Task instructions -
Only a number is wanted here: the number of lines of the data that include "scene".

Dataset excerpt -
## START

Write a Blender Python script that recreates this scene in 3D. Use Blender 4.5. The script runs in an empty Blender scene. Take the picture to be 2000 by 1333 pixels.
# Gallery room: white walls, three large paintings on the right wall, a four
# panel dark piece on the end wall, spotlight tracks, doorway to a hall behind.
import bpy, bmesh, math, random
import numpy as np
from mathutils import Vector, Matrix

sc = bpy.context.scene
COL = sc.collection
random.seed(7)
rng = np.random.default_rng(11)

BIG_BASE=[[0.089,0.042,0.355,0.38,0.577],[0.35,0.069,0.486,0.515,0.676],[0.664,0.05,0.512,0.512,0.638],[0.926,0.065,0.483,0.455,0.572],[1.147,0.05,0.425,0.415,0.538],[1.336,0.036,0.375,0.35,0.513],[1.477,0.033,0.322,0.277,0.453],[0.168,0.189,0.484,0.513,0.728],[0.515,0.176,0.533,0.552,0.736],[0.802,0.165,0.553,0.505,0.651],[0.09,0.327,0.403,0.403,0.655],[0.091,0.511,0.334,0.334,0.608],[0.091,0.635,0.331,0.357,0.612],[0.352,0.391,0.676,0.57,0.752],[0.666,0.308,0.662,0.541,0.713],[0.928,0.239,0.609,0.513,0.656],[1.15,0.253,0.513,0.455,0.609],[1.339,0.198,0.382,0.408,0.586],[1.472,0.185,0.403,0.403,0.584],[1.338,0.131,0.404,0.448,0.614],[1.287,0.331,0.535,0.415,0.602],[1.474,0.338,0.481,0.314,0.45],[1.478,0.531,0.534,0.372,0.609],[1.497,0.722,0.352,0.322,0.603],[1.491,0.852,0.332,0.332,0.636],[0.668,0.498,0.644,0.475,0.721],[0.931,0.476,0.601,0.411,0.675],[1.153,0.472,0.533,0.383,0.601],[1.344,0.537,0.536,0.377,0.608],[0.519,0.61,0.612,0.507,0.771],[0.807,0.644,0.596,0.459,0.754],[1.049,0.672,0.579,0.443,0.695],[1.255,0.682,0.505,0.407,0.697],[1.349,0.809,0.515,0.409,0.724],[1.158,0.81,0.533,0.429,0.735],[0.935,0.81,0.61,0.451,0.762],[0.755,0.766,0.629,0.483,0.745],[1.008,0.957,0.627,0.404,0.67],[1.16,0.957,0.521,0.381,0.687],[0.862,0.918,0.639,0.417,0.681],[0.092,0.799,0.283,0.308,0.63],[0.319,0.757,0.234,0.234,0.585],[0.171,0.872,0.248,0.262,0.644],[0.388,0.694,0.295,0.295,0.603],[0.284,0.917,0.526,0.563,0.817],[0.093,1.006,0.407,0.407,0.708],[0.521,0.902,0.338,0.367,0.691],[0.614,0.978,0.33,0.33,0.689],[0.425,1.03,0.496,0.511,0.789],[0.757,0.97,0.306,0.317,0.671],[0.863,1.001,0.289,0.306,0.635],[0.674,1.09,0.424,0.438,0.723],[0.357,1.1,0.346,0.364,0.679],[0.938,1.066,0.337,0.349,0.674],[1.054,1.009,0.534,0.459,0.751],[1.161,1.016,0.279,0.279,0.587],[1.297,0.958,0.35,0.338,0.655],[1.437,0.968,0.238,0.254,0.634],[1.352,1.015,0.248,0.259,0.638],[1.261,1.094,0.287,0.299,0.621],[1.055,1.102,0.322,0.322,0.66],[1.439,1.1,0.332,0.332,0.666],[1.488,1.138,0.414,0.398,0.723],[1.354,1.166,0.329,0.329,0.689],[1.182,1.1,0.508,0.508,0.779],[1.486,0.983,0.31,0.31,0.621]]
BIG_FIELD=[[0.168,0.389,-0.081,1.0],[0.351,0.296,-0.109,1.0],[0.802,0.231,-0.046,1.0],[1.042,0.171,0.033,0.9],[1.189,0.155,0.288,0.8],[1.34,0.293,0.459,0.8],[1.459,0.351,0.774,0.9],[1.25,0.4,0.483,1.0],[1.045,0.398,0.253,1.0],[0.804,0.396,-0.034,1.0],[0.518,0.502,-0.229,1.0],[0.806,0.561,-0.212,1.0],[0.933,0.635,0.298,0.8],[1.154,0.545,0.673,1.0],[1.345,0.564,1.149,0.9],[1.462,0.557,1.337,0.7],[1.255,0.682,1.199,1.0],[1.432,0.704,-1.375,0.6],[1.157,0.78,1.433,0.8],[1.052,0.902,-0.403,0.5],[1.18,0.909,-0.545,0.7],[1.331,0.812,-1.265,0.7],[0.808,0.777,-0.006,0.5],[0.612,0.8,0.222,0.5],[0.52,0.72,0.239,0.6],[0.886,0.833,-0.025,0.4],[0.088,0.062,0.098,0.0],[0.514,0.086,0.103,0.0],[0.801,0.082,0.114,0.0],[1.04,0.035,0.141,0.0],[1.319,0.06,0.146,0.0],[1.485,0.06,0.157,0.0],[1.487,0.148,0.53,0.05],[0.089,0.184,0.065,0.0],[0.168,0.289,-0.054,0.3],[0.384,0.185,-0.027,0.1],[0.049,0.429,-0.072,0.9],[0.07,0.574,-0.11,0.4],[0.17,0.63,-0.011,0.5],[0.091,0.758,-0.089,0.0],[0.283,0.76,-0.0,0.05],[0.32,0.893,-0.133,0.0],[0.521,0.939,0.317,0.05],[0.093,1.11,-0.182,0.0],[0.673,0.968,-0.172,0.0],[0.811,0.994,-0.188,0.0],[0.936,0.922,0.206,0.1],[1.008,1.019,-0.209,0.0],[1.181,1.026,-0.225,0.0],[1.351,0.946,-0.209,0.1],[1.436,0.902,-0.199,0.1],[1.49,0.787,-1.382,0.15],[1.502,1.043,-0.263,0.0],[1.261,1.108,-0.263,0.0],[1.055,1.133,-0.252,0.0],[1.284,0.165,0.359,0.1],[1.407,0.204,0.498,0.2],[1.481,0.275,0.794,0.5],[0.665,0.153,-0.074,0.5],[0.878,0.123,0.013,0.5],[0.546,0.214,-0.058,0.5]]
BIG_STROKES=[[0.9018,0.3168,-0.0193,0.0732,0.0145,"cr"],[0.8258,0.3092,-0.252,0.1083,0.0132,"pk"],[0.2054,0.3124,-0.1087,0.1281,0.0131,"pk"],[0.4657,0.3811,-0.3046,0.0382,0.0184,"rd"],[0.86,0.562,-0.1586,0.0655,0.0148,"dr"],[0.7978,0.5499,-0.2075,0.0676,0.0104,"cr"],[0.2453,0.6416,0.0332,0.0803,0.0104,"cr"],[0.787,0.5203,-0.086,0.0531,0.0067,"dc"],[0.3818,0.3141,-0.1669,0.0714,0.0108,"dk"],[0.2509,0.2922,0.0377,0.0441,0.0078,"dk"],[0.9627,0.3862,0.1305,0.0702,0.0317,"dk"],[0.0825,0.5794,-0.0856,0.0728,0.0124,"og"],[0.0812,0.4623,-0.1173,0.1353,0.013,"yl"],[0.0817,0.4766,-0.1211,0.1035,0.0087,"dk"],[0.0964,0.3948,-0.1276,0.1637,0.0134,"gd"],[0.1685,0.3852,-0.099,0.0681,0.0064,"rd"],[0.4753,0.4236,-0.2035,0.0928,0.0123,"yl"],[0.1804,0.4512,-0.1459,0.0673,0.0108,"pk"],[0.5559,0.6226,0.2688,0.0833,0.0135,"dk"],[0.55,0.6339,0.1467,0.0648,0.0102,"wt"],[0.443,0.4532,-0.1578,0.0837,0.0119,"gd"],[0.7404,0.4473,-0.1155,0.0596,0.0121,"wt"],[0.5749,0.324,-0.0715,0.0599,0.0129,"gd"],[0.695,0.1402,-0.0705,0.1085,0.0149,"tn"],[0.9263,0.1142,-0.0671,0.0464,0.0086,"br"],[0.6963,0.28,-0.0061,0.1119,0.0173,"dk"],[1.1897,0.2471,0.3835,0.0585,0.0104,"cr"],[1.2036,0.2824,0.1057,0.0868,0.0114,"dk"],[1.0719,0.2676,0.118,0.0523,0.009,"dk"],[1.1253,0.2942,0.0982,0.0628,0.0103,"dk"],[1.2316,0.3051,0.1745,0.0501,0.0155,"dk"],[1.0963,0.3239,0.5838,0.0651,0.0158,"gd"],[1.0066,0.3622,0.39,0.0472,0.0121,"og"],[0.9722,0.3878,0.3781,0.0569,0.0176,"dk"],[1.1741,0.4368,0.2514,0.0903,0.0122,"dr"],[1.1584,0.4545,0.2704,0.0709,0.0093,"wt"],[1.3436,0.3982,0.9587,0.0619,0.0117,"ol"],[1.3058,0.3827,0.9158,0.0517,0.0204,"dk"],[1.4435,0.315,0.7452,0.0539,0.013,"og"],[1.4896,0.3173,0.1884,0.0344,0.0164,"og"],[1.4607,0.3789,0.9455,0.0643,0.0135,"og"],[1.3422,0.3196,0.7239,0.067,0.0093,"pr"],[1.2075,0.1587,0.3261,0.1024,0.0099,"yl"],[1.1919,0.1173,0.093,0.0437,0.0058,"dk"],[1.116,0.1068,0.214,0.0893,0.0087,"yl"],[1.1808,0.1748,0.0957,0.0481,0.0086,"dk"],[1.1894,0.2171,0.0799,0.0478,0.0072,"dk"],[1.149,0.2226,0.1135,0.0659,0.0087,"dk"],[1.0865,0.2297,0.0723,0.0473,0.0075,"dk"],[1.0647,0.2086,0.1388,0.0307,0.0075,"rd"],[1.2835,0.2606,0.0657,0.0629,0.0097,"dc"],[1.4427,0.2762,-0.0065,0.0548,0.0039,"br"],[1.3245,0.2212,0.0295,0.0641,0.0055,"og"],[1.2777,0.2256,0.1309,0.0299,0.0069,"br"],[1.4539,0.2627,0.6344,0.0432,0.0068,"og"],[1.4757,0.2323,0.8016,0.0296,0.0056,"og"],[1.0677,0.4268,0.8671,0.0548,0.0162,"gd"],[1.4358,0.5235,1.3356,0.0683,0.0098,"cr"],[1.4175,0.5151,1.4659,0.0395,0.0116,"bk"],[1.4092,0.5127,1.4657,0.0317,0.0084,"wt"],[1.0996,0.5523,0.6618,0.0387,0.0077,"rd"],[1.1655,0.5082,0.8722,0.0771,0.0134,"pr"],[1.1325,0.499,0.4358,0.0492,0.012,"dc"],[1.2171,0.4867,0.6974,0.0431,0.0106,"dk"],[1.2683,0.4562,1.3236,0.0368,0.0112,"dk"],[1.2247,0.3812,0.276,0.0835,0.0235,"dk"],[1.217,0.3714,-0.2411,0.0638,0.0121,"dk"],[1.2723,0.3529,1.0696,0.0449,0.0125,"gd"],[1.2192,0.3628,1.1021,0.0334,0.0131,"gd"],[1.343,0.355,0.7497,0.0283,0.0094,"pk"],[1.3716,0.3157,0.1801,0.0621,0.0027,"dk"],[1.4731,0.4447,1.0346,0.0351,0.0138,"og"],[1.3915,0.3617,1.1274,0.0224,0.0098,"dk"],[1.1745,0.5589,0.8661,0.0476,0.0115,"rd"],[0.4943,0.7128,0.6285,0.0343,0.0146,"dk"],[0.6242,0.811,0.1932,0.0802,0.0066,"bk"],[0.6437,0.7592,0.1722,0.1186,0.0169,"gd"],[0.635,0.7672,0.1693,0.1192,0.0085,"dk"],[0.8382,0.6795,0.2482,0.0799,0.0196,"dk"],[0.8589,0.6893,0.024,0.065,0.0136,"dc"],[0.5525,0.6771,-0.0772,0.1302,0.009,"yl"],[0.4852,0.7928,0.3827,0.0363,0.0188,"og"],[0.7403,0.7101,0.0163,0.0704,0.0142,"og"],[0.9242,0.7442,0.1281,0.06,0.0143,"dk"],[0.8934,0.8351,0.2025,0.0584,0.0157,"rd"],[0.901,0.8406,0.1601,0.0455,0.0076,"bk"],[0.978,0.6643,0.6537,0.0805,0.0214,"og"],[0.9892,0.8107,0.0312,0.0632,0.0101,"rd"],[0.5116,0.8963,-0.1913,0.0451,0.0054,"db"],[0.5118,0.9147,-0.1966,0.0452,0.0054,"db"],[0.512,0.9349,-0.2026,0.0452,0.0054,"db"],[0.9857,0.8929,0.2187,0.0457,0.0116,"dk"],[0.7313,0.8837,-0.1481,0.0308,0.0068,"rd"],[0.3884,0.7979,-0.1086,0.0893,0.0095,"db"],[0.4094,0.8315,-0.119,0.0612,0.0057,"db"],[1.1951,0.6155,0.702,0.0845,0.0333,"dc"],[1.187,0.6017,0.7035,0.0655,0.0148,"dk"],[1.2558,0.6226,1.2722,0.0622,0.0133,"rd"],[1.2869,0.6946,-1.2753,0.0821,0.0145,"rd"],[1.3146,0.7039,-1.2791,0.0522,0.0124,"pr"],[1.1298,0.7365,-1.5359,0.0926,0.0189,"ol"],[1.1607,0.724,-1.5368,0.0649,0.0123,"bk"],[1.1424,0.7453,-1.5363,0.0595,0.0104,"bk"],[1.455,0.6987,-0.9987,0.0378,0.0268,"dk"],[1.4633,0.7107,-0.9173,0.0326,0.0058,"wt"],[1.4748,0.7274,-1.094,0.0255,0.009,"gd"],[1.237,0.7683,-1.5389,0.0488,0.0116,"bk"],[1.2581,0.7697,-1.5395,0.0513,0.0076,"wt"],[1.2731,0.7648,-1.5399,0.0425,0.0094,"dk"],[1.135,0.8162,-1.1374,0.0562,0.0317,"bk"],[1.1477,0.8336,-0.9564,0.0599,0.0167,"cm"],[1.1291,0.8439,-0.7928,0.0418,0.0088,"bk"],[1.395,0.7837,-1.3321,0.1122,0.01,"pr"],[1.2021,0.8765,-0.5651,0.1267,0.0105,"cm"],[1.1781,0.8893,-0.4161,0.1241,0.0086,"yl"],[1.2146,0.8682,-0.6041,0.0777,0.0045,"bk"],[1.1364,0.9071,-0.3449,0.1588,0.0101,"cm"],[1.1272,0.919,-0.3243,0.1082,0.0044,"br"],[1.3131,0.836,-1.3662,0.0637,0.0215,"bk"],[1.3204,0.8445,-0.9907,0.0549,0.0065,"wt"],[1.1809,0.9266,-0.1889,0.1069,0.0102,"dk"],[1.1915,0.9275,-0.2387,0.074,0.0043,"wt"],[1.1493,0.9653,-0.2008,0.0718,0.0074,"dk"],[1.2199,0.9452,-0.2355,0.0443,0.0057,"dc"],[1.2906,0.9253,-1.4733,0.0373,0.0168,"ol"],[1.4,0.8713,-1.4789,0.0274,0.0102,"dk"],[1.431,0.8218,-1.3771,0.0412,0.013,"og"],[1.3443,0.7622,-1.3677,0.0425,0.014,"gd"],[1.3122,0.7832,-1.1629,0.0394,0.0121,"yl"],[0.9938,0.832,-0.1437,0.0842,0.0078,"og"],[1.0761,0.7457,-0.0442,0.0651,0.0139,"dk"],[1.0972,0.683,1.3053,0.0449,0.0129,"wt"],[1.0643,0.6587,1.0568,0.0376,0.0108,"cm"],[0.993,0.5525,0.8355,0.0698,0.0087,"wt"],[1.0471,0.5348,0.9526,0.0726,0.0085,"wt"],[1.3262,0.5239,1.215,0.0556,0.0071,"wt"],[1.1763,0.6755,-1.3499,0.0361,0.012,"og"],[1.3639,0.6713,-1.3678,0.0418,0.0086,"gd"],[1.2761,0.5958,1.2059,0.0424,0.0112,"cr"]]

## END

Result below -
2